Yes, you need a 5.1 monitor controller. You don't need Dolby-branded hardware or software to work in 5.1. You do need bass management across all (5) satellite channels. This is typically done in the subwoofer in smaller studios (see Genelec subs), and more often done in the monitor controller or audio interface in bigger studios. Not everyone in post uses bass management. If your satellites are really good, you may not need it. Nearly all consumer systems do use bass management. I'm a big fan of Metric Halo interfaces and the MTRX interfaces because they provide Eucon control, bass management and easy pathways to Atmos should you ever go there. Good luck!"

"If you are using a Clarett interface, there is no need to go into a separate controller like the Coleman. The Clarett can be configured for 5.1 monitoring by itself, in which you can use the main volume knob, mute and dim switches to control all 5 speakers and subwoofer.

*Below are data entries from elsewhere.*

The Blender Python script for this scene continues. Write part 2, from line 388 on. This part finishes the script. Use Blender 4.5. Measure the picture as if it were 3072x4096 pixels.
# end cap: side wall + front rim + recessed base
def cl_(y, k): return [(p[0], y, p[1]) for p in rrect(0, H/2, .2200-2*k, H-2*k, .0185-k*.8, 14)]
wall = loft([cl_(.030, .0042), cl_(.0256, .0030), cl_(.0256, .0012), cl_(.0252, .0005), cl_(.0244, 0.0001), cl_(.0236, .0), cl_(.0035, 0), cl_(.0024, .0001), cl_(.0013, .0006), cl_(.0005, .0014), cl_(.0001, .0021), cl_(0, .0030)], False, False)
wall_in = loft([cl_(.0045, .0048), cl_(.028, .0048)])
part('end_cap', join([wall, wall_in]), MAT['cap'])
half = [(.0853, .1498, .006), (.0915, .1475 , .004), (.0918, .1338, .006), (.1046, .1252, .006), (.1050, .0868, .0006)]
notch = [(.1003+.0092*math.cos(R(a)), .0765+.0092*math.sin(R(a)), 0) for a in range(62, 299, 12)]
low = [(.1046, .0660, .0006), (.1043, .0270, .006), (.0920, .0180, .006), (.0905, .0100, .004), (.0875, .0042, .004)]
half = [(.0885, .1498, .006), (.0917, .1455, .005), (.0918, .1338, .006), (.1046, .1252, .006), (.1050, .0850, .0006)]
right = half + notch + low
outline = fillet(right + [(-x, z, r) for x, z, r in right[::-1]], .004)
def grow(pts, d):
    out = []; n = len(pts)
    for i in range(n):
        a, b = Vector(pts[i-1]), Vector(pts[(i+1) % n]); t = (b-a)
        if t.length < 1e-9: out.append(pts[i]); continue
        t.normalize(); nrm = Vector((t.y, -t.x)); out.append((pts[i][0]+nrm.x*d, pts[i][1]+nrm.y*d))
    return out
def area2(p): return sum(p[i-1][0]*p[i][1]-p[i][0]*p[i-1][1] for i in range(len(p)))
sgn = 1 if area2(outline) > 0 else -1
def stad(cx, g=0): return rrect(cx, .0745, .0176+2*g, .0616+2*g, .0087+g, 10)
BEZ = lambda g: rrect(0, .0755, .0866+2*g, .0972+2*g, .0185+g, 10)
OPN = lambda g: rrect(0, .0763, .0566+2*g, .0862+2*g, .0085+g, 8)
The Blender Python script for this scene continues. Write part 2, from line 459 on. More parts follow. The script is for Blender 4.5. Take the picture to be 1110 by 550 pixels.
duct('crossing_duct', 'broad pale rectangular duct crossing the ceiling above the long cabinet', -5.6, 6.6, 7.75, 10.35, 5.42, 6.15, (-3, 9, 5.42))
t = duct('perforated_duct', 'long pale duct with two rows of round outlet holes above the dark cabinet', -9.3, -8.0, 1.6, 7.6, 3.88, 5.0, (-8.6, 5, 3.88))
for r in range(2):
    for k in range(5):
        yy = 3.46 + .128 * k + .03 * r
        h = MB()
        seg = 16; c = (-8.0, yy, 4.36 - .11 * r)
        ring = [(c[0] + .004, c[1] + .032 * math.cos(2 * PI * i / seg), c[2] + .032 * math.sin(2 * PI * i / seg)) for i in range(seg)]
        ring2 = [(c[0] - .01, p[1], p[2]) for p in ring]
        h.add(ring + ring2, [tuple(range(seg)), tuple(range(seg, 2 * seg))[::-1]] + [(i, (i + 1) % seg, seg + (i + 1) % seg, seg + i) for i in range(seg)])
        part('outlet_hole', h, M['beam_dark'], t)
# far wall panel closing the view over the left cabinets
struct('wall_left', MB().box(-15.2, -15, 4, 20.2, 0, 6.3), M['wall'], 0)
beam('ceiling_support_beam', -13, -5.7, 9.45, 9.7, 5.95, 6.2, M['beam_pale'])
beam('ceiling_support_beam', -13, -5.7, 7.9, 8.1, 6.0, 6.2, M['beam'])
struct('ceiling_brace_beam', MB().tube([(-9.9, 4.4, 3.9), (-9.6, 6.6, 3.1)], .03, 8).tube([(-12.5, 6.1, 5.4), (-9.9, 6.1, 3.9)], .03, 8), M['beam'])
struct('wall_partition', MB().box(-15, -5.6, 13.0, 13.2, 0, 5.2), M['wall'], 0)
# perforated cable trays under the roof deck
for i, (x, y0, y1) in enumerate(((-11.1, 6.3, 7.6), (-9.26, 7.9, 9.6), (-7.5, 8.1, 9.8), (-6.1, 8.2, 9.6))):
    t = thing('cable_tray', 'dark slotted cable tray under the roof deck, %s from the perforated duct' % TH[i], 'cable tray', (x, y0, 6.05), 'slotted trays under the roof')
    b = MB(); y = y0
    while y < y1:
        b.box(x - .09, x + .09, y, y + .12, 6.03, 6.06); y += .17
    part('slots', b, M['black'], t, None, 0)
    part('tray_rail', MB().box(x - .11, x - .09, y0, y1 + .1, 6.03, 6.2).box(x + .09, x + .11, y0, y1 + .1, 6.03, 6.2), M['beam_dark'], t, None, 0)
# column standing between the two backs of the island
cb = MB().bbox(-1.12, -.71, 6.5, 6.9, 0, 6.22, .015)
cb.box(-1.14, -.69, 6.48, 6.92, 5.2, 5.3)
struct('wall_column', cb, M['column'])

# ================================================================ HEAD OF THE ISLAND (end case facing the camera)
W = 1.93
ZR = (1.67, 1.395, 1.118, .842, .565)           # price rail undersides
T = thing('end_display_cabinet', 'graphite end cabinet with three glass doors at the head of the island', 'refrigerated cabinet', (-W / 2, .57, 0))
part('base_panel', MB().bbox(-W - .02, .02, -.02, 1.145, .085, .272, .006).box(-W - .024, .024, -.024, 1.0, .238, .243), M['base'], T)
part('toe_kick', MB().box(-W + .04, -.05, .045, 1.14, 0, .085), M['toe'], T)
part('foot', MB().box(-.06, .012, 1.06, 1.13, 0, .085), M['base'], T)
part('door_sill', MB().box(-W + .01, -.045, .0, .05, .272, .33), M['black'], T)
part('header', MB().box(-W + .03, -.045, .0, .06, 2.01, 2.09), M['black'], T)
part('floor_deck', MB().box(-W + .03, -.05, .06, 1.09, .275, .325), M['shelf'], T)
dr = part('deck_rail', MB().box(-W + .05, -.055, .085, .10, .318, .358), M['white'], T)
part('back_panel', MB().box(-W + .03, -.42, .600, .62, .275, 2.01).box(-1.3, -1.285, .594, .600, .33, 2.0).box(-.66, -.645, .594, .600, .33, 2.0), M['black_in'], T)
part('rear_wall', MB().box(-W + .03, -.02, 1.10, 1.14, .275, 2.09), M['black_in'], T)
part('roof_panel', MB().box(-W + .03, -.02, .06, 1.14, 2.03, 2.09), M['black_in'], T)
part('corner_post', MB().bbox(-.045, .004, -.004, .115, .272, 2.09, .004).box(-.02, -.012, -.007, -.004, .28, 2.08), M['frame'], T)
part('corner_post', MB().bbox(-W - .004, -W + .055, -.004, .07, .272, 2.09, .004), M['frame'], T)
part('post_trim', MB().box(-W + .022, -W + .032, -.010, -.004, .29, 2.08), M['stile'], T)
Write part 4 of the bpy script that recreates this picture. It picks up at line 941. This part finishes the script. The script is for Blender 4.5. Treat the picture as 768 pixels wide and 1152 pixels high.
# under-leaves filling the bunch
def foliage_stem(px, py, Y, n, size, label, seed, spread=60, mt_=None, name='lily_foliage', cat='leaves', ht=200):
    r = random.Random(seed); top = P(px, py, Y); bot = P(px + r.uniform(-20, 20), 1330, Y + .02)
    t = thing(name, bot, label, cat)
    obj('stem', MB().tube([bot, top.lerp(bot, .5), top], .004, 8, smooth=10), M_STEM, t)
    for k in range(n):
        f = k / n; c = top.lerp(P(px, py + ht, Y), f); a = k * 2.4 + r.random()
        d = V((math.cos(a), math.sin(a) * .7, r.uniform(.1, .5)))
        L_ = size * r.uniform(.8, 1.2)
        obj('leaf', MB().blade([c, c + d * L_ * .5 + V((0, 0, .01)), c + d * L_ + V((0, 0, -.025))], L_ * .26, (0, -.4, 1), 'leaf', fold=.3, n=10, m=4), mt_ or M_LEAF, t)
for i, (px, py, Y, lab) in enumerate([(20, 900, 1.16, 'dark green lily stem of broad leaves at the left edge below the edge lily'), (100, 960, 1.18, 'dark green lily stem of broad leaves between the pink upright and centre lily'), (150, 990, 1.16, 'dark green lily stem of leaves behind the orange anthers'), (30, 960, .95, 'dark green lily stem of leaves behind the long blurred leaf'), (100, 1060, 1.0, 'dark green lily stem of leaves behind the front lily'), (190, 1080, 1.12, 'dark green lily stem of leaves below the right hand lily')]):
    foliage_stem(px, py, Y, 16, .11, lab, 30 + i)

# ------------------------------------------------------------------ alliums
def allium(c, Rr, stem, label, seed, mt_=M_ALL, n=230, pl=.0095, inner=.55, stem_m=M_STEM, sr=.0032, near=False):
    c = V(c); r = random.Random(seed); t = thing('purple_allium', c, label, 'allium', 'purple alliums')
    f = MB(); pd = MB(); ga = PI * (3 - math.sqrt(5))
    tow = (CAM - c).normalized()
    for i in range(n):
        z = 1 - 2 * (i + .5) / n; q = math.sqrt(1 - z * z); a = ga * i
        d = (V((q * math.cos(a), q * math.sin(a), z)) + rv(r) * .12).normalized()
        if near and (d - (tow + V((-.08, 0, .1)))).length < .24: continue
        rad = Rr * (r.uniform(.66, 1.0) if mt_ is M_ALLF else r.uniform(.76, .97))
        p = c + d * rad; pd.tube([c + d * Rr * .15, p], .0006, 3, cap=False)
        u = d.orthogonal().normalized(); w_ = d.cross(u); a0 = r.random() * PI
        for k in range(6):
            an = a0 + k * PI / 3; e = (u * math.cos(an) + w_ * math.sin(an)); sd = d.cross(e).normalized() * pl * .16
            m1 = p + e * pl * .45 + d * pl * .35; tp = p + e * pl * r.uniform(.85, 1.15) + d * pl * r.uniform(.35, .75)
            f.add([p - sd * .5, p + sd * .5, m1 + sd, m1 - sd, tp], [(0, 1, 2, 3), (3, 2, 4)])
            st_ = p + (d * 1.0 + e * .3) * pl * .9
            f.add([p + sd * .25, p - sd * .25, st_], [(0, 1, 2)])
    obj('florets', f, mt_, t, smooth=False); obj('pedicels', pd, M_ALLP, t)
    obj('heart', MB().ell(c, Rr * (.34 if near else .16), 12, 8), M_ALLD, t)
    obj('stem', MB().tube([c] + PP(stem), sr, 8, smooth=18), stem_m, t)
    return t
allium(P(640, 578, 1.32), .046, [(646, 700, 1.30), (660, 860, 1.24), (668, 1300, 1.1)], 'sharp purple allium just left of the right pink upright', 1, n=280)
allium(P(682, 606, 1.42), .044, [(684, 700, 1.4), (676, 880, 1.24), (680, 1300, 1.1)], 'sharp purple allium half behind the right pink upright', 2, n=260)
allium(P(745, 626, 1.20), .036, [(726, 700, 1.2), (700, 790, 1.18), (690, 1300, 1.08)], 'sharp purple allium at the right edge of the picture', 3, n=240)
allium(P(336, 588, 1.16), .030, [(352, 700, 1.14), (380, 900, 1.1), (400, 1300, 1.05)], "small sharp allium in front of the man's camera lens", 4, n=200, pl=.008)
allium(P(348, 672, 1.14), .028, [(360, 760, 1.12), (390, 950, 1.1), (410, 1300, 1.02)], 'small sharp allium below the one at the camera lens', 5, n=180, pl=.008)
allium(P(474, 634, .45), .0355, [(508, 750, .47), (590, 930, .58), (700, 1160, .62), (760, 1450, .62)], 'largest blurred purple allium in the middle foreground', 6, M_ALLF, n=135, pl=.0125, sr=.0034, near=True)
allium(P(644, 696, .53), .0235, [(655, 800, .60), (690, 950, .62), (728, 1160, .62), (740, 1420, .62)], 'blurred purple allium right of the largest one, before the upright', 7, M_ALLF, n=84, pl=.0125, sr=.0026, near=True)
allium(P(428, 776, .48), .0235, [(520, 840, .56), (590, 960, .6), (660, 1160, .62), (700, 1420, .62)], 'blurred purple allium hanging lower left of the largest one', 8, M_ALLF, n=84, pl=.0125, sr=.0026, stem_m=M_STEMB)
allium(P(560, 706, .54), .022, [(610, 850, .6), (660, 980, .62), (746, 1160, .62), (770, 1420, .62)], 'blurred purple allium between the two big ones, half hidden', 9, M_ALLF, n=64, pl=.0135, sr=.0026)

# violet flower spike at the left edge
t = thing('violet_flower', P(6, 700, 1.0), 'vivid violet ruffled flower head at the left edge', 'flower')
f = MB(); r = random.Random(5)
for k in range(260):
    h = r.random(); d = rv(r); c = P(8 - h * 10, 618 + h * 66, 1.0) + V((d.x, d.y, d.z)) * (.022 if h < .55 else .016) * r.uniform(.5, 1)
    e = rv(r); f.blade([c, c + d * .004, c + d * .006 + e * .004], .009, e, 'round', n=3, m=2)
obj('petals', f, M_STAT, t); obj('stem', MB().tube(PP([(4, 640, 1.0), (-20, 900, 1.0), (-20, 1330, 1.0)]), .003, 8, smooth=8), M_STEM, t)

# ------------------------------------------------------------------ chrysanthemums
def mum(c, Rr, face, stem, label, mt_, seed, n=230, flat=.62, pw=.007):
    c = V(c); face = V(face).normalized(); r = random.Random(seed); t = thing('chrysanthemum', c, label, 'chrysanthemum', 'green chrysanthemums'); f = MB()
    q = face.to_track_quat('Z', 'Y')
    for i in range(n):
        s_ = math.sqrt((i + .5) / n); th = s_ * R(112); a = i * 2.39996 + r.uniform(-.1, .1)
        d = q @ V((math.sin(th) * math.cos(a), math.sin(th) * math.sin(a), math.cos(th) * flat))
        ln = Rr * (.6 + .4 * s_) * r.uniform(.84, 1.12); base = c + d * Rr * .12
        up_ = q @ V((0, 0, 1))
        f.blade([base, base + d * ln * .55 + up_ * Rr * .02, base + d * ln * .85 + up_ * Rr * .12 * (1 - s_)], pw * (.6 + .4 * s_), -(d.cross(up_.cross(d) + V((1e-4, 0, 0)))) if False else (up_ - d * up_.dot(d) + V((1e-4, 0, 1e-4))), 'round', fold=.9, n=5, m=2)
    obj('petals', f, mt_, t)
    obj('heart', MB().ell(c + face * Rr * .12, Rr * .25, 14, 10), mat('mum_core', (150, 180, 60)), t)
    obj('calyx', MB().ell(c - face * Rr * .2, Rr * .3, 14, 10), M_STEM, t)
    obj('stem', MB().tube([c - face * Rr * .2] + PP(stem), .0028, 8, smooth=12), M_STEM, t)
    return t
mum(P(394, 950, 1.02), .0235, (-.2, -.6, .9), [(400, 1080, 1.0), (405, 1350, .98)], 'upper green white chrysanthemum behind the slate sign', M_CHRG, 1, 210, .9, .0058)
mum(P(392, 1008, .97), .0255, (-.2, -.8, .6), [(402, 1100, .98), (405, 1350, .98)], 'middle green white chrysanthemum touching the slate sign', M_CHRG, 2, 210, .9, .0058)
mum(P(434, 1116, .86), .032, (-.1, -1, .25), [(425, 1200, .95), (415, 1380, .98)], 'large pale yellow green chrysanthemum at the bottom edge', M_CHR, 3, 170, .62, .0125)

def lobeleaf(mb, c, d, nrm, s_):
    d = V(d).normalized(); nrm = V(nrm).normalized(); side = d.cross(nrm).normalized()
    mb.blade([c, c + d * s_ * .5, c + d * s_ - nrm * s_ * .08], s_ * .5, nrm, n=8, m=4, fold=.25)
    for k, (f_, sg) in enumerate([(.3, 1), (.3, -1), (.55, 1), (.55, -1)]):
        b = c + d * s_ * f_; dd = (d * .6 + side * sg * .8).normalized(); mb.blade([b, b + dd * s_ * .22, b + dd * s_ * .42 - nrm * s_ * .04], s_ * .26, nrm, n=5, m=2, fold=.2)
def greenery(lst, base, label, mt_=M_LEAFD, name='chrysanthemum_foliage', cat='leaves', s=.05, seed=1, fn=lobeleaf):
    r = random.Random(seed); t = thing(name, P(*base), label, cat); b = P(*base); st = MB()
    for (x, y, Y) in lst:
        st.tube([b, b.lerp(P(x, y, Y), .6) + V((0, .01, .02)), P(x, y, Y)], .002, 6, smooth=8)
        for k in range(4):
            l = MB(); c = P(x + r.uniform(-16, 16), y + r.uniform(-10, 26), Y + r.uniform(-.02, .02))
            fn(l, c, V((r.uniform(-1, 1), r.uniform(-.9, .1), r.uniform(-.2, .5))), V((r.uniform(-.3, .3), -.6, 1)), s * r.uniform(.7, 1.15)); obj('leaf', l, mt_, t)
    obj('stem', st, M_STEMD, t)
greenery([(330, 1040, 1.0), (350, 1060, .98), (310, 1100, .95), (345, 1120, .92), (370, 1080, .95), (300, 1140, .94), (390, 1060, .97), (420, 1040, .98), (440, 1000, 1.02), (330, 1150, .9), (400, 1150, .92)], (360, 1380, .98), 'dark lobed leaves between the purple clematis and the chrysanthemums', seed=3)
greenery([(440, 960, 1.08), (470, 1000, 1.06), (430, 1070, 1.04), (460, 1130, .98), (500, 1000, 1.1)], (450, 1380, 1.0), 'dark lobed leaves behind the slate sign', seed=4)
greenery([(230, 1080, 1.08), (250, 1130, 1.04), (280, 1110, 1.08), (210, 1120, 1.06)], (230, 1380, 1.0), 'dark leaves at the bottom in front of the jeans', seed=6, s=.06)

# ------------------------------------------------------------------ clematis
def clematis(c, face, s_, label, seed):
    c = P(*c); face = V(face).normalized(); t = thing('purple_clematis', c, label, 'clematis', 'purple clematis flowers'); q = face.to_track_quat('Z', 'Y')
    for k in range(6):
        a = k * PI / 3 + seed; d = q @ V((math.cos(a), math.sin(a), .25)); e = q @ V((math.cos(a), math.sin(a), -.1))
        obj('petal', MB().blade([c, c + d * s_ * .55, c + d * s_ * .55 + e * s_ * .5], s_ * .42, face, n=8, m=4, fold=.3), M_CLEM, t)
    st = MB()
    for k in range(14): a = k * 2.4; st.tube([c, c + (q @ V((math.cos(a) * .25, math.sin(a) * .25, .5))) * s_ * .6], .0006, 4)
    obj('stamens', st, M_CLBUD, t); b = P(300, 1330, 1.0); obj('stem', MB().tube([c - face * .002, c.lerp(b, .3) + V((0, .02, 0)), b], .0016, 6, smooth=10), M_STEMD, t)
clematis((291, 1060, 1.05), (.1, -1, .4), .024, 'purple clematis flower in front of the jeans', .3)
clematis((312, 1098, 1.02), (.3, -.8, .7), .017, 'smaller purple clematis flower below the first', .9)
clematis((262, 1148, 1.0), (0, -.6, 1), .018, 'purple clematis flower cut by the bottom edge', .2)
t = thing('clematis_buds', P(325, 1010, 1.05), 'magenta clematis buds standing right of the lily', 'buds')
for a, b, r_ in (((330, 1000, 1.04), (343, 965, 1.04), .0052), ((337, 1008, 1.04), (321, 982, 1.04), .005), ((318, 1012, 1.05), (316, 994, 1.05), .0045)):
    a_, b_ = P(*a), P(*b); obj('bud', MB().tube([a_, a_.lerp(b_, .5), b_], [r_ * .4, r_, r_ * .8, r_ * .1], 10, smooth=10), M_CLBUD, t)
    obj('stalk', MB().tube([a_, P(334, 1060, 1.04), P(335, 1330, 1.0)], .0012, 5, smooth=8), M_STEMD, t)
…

For further surround control, you could get something like the Waves 360 surround bundle (on sale right now), which has plugins for bass management, and further specific control."

"I recommend that you follow the recommendations in the NARAS (Grammy org) Producer's and Engineer's Wing Recommendations for Surround Sound Production document. A lot of thought and work went into making this a very useful guide for setting up surround systems in an effort to standardize systems and techniques as much as possible. Some of the information is slightly outdated, but still very informative and accurate overall.


This PDF is definitely worth the read if you want to go into 5.1. Some info is slightly outdated as the poster said, but it's got loads of great info!